В столовой зоны «Б» и в знаменитой закусочной, прозванной студентами (совершенно несправедливо) «тошниловкой», прекрасно и дешево кормили, а рядом по-соседству в небольшом кондитерском магазине можно было купить такие недоступные в городе деликатесы, как миндаль в шоколаде.
Московский университет с его громадным зданием представлял из себя целый мир, и этот мир мне ужасно нравился.
Уже на первом курсе я начал посещать спецкурс Александрова по общей топологии, но вскоре мои друзья Игорь Кричевер и Витя Турчанинов буквально утащили меня на проходивший в то же время спецсеминар А. Г. Витушкина, на котором тогда во всех подробностях разбиралось доказательство леммы Жордана о том, что несамопересекающаяся непрерывная замкнутая кривая разбивает плоскость на две области. Для меня эти занятия оказались очень хорошим уроком, продемонстрировав, как далеки бывают наши интуитивные представления от четкого математического доказательства.
С громадным удовольствием я посещал спецкурс Рашевского по дифференциальной геометрии и алгебрам Ли, потому что Рашевский обладал замечательно неторопливой манерой чтения и так прекрасно продумывал свои лекции, что они очень хорошо воспринимались студентами.

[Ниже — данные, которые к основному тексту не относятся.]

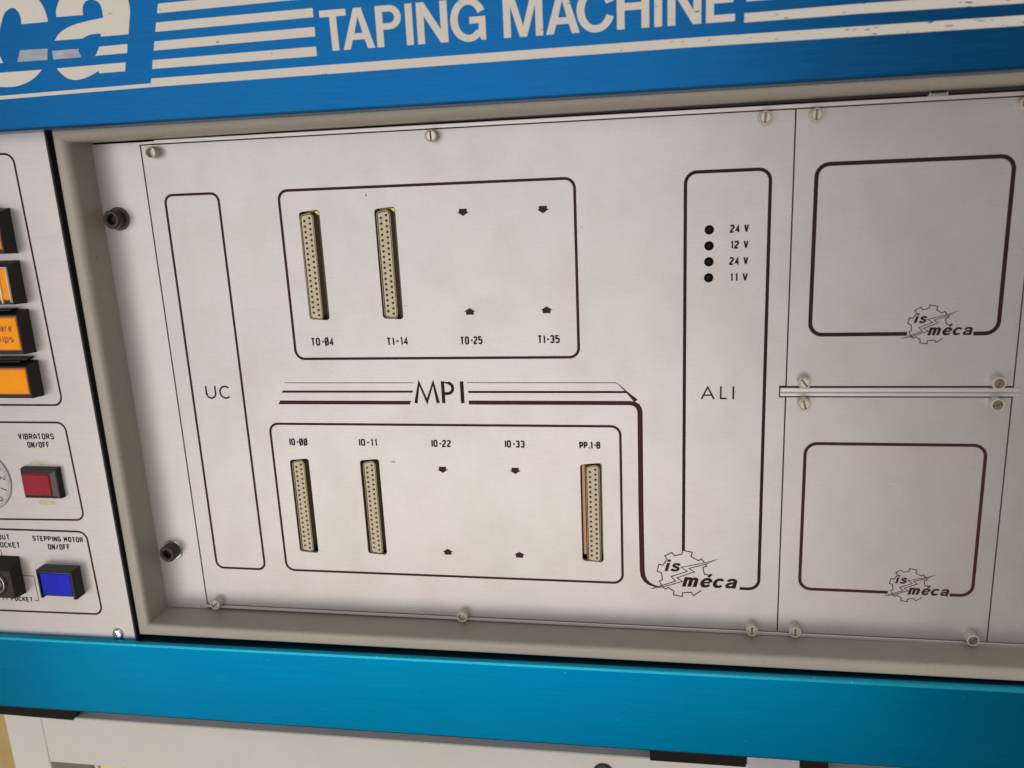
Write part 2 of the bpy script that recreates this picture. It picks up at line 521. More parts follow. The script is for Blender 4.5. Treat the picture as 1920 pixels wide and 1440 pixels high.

Но особенное впечатление произвела на меня вышедшая ротапринтным изданием книга Фоменко и Гутенмахера «Гомотопическая топология». Во-первых, там были загадочные рисунки Анатолия Тимофеевича, которые, согласно авторскому предисловию, должны были иллюстрировать математический текст книги, а во-вторых, меня совершенно поразил подход к доказательствам, который использовался в ней. Я уже привык к тому времени к четким алгебраизованным доказательствам на «6» языке, а тут читателю в качестве доказательств предлагали всего лишь наглядные и, как мне казалось, нестрогие геометрические наблюдения. Но потом я сообразил, что каждое приведенное там доказательство может быть переписано абсолютно формально и, стало быть, проверено, что, думаю, надо один раз в жизни проделать каждому математику, но только один раз, не больше, потому что само осмысление сути происходящего должно формулироваться именно в наглядных геометрических терминах.